Items from a data source
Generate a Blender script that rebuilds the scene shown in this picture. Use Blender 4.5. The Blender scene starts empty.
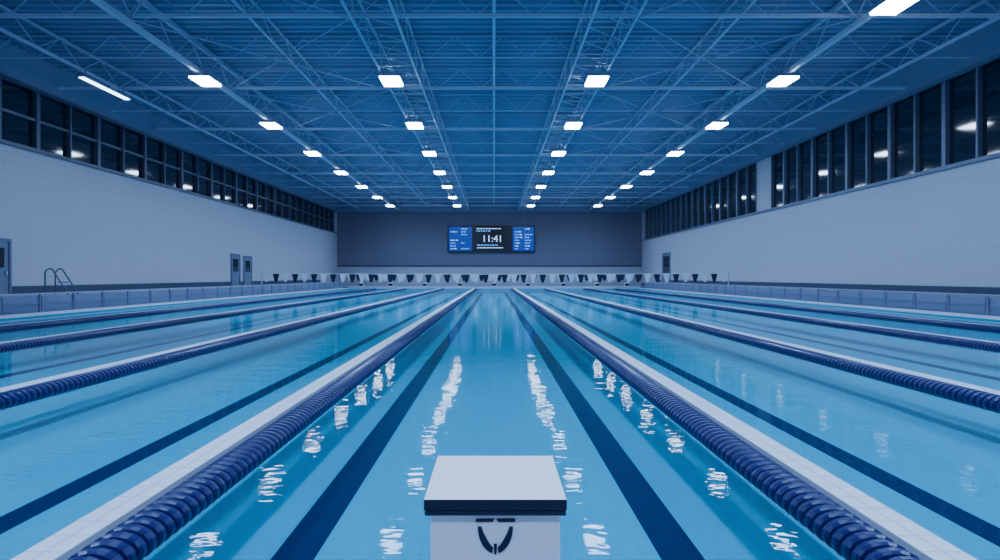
import bpy, math, random
from mathutils import Vector
random.seed(3)
S=bpy.context.scene
D=bpy.data

# ---------------------------------------------------------------- materials
def mat(name,col,rough=0.5,metal=0.0,noise=0.0,nscale=3.0,emit=None,estr=0,spec=0.5):
    m=D.materials.new(name); m.use_nodes=True
    nt=m.node_tree; b=nt.nodes['Principled BSDF']
    b.inputs['Base Color'].default_value=(*col,1)
    b.inputs['Roughness'].default_value=rough
    b.inputs['Metallic'].default_value=metal
    b.inputs['Specular IOR Level'].default_value=spec
    if emit:
        b.inputs['Emission Color'].default_value=(*emit,1)
        b.inputs['Emission Strength'].default_value=estr
    if noise>0:
        tc=nt.nodes.new('ShaderNodeTexCoord'); n=nt.nodes.new('ShaderNodeTexNoise')
        n.inputs['Scale'].default_value=nscale; n.inputs['Detail'].default_value=3
        mx=nt.nodes.new('ShaderNodeMix'); mx.data_type='RGBA'
        mx.inputs[6].default_value=(*[c*(1-noise) for c in col],1)
        mx.inputs[7].default_value=(*[min(1,c*(1+noise)) for c in col],1)
        nt.links.new(tc.outputs['Object'],n.inputs['Vector'])
        nt.links.new(n.outputs['Fac'],mx.inputs[0]); nt.links.new(mx.outputs[2],b.inputs['Base Color'])
    return m

def brick_mat(name,c1,c2,mortar,bw,bh,ms,axes='yz',rough=0.5,offset=0.5,bump=0.3):
    m=mat(name,c1,rough); nt=m.node_tree; b=nt.nodes['Principled BSDF']
    tc=nt.nodes.new('ShaderNodeTexCoord'); sp=nt.nodes.new('ShaderNodeSeparateXYZ'); cb=nt.nodes.new('ShaderNodeCombineXYZ')
    nt.links.new(tc.outputs['Object'],sp.inputs[0])
    for i,a in enumerate(axes): nt.links.new(sp.outputs['xyz'.index(a)],cb.inputs[i])
    br=nt.nodes.new('ShaderNodeTexBrick'); br.offset=offset
    br.inputs['Color1'].default_value=(*c1,1); br.inputs['Color2'].default_value=(*c2,1); br.inputs['Mortar'].default_value=(*mortar,1)
    br.inputs['Scale'].default_value=1; br.inputs['Brick Width'].default_value=bw; br.inputs['Row Height'].default_value=bh
    br.inputs['Mortar Size'].default_value=ms; br.inputs['Mortar Smooth'].default_value=0.2
    nt.links.new(cb.outputs[0],br.inputs['Vector']); nt.links.new(br.outputs['Color'],b.inputs['Base Color'])
    bp=nt.nodes.new('ShaderNodeBump'); bp.invert=True; bp.inputs['Strength'].default_value=bump; bp.inputs['Distance'].default_value=0.01
    nt.links.new(br.outputs['Fac'],bp.inputs['Height']); nt.links.new(bp.outputs[0],b.inputs['Normal'])
    return m

M_wall=brick_mat('painted_block',(.50,.48,.56),(.49,.47,.55),(.40,.39,.47),.9,.43,.014,'yz',bump=.12)
M_back=brick_mat('back_wall_panel',(.15,.145,.215),(.145,.14,.21),(.11,.11,.175),3.0,1.4,.03,'xz',offset=0)
M_backlow=mat('back_wall_low',(.38,.39,.48),.5,noise=.04)
M_panel=mat('barrier_panel',(.18,.20,.31),.4,noise=.06)
M_upper=mat('upper_wall_paint',(.22,.26,.37),.6,noise=.06,nscale=.5)
M_base=mat('baseboard_dark',(.04,.05,.10),.5,noise=.1)
M_deck=brick_mat('deck_tile',(.26,.30,.40),(.24,.28,.38),(.16,.2,.28),.3,.3,.01,'xy',offset=0,rough=.35)
M_deckface=mat('deck_face',(.12,.16,.27),.4,noise=.1)
M_ceil=mat('ceiling_metal',(.22,.27,.40),.5,noise=.1,nscale=.4)
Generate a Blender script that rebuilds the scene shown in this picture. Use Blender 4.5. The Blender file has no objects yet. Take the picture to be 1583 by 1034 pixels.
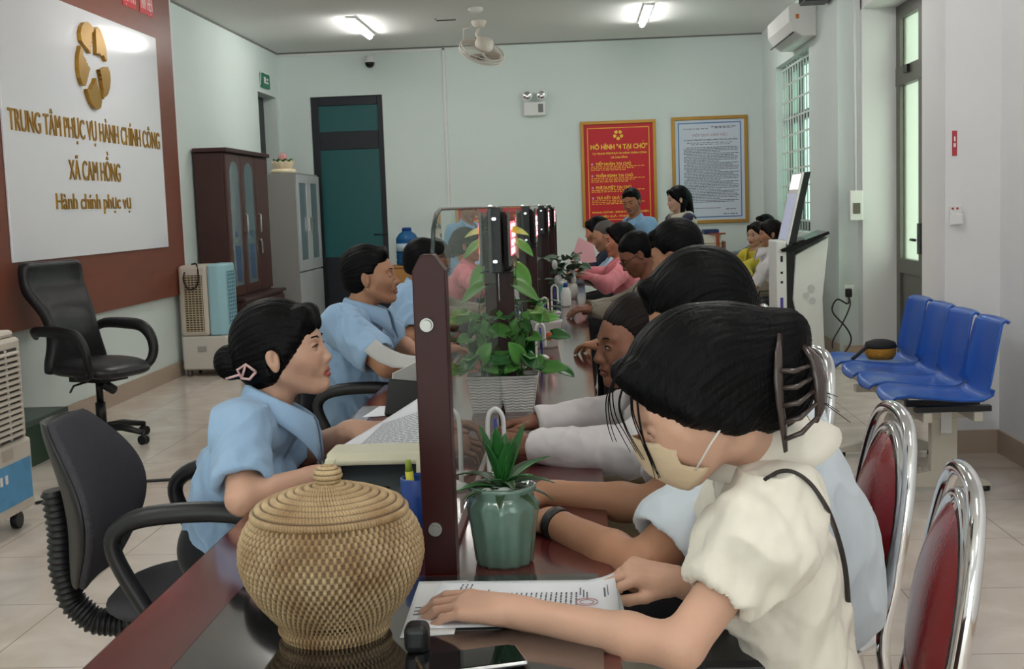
import bpy, bmesh, math, random
import numpy as np
from mathutils import Vector, Matrix
random.seed(7)
SC = bpy.context.scene
COL = SC.collection
V = Vector
PI = math.pi
# ------------------------------------------------------------------ camera
IW, IH, FP, EYE = 1583, 1034, 1900.0, 1.40
def _n(v): return v/np.linalg.norm(v)
_d = _n(np.array([(892.-IW/2)/FP, -(316.-IH/2)/FP, -1.0]))
_p = _n(np.array([(1892.-IW/2)/FP, -(316.-IH/2)/FP+35./FP, -1.0]))
_z = _n(np.cross(_p, _d)); _z = -_z if _z[1] < 0 else _z
CM = np.array([np.cross(_d, _z), _d, _z])
def at(px, py, X=None, Y=None, Z=None):
    """photo pixel + one known world coordinate -> world point"""
    r = CM @ np.array([(px-IW/2)/FP, -(py-IH/2)/FP, -1.0])
    t = X/r[0] if X is not None else (Y/r[1] if Y is not None else (Z-EYE)/r[2])
    return V((t*r[0], t*r[1], EYE+t*r[2]))
cd = bpy.data.cameras.new('camera'); cam = bpy.data.objects.new('camera', cd); COL.objects.link(cam)
mw = Matrix([list(r) for r in CM]).to_4x4(); mw.translation = V((0, 0, EYE))
cam.matrix_world = mw
cd.sensor_width = 36; cd.lens = FP/IW*36; cd.clip_start = .05; cd.clip_end = 200
SC.camera = cam
# ------------------------------------------------------------------ light and exposure
SC.view_settings.view_transform = 'Standard'
SC.view_settings.look = 'None'
SC.view_settings.exposure = 1.52
SC.view_settings.gamma = 1.0
SC.view_settings.use_curve_mapping = False
wd = bpy.data.worlds.new('daylight'); SC.world = wd; wd.use_nodes = True
bg = wd.node_tree.nodes['Background']; bg.inputs[0].default_value = (.93, 1.0, .95, 1); bg.inputs[1].default_value = 1.0
TUBE = 20.0        # strength of the ceiling tubes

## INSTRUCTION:
Restate each entry word for word, leaving out any pictures.

## THE ANSWER:
Generate a Blender script that rebuilds the scene shown in this picture. Use Blender 4.5. The Blender scene starts empty.
import bpy, math, random
from mathutils import Vector
random.seed(3)
S=bpy.context.scene
D=bpy.data

# ---------------------------------------------------------------- materials
def mat(name,col,rough=0.5,metal=0.0,noise=0.0,nscale=3.0,emit=None,estr=0,spec=0.5):
    m=D.materials.new(name); m.use_nodes=True
    nt=m.node_tree; b=nt.nodes['Principled BSDF']
    b.inputs['Base Color'].default_value=(*col,1)
    b.inputs['Roughness'].default_value=rough
    b.inputs['Metallic'].default_value=metal
    b.inputs['Specular IOR Level'].default_value=spec
    if emit:
        b.inputs['Emission Color'].default_value=(*emit,1)
        b.inputs['Emission Strength'].default_value=estr
    if noise>0:
        tc=nt.nodes.new('ShaderNodeTexCoord'); n=nt.nodes.new('ShaderNodeTexNoise')
        n.inputs['Scale'].default_value=nscale; n.inputs['Detail'].default_value=3
        mx=nt.nodes.new('ShaderNodeMix'); mx.data_type='RGBA'
        mx.inputs[6].default_value=(*[c*(1-noise) for c in col],1)
        mx.inputs[7].default_value=(*[min(1,c*(1+noise)) for c in col],1)
        nt.links.new(tc.outputs['Object'],n.inputs['Vector'])
        nt.links.new(n.outputs['Fac'],mx.inputs[0]); nt.links.new(mx.outputs[2],b.inputs['Base Color'])
    return m

def brick_mat(name,c1,c2,mortar,bw,bh,ms,axes='yz',rough=0.5,offset=0.5,bump=0.3):
    m=mat(name,c1,rough); nt=m.node_tree; b=nt.nodes['Principled BSDF']
    tc=nt.nodes.new('ShaderNodeTexCoord'); sp=nt.nodes.new('ShaderNodeSeparateXYZ'); cb=nt.nodes.new('ShaderNodeCombineXYZ')
    nt.links.new(tc.outputs['Object'],sp.inputs[0])
    for i,a in enumerate(axes): nt.links.new(sp.outputs['xyz'.index(a)],cb.inputs[i])
    br=nt.nodes.new('ShaderNodeTexBrick'); br.offset=offset
    br.inputs['Color1'].default_value=(*c1,1); br.inputs['Color2'].default_value=(*c2,1); br.inputs['Mortar'].default_value=(*mortar,1)
    br.inputs['Scale'].default_value=1; br.inputs['Brick Width'].default_value=bw; br.inputs['Row Height'].default_value=bh
    br.inputs['Mortar Size'].default_value=ms; br.inputs['Mortar Smooth'].default_value=0.2
    nt.links.new(cb.outputs[0],br.inputs['Vector']); nt.links.new(br.outputs['Color'],b.inputs['Base Color'])
    bp=nt.nodes.new('ShaderNodeBump'); bp.invert=True; bp.inputs['Strength'].default_value=bump; bp.inputs['Distance'].default_value=0.01
    nt.links.new(br.outputs['Fac'],bp.inputs['Height']); nt.links.new(bp.outputs[0],b.inputs['Normal'])
    return m

M_wall=brick_mat('painted_block',(.50,.48,.56),(.49,.47,.55),(.40,.39,.47),.9,.43,.014,'yz',bump=.12)
M_back=brick_mat('back_wall_panel',(.15,.145,.215),(.145,.14,.21),(.11,.11,.175),3.0,1.4,.03,'xz',offset=0)
M_backlow=mat('back_wall_low',(.38,.39,.48),.5,noise=.04)
M_panel=mat('barrier_panel',(.18,.20,.31),.4,noise=.06)
M_upper=mat('upper_wall_paint',(.22,.26,.37),.6,noise=.06,nscale=.5)
M_base=mat('baseboard_dark',(.04,.05,.10),.5,noise=.1)
M_deck=brick_mat('deck_tile',(.26,.30,.40),(.24,.28,.38),(.16,.2,.28),.3,.3,.01,'xy',offset=0,rough=.35)
M_deckface=mat('deck_face',(.12,.16,.27),.4,noise=.1)
M_ceil=mat('ceiling_metal',(.22,.27,.40),.5,noise=.1,nscale=.4)
Generate a Blender script that rebuilds the scene shown in this picture. Use Blender 4.5. The Blender file has no objects yet. Take the picture to be 1583 by 1034 pixels.
import bpy, bmesh, math, random
import numpy as np
from mathutils import Vector, Matrix
random.seed(7)
SC = bpy.context.scene
COL = SC.collection
V = Vector
PI = math.pi
# ------------------------------------------------------------------ camera
IW, IH, FP, EYE = 1583, 1034, 1900.0, 1.40
def _n(v): return v/np.linalg.norm(v)
_d = _n(np.array([(892.-IW/2)/FP, -(316.-IH/2)/FP, -1.0]))
_p = _n(np.array([(1892.-IW/2)/FP, -(316.-IH/2)/FP+35./FP, -1.0]))
_z = _n(np.cross(_p, _d)); _z = -_z if _z[1] < 0 else _z
CM = np.array([np.cross(_d, _z), _d, _z])
def at(px, py, X=None, Y=None, Z=None):
    """photo pixel + one known world coordinate -> world point"""
    r = CM @ np.array([(px-IW/2)/FP, -(py-IH/2)/FP, -1.0])
    t = X/r[0] if X is not None else (Y/r[1] if Y is not None else (Z-EYE)/r[2])
    return V((t*r[0], t*r[1], EYE+t*r[2]))
cd = bpy.data.cameras.new('camera'); cam = bpy.data.objects.new('camera', cd); COL.objects.link(cam)
mw = Matrix([list(r) for r in CM]).to_4x4(); mw.translation = V((0, 0, EYE))
cam.matrix_world = mw
cd.sensor_width = 36; cd.lens = FP/IW*36; cd.clip_start = .05; cd.clip_end = 200
SC.camera = cam
# ------------------------------------------------------------------ light and exposure
SC.view_settings.view_transform = 'Standard'
SC.view_settings.look = 'None'
SC.view_settings.exposure = 1.52
SC.view_settings.gamma = 1.0
SC.view_settings.use_curve_mapping = False
wd = bpy.data.worlds.new('daylight'); SC.world = wd; wd.use_nodes = True
bg = wd.node_tree.nodes['Background']; bg.inputs[0].default_value = (.93, 1.0, .95, 1); bg.inputs[1].default_value = 1.0
TUBE = 20.0        # strength of the ceiling tubes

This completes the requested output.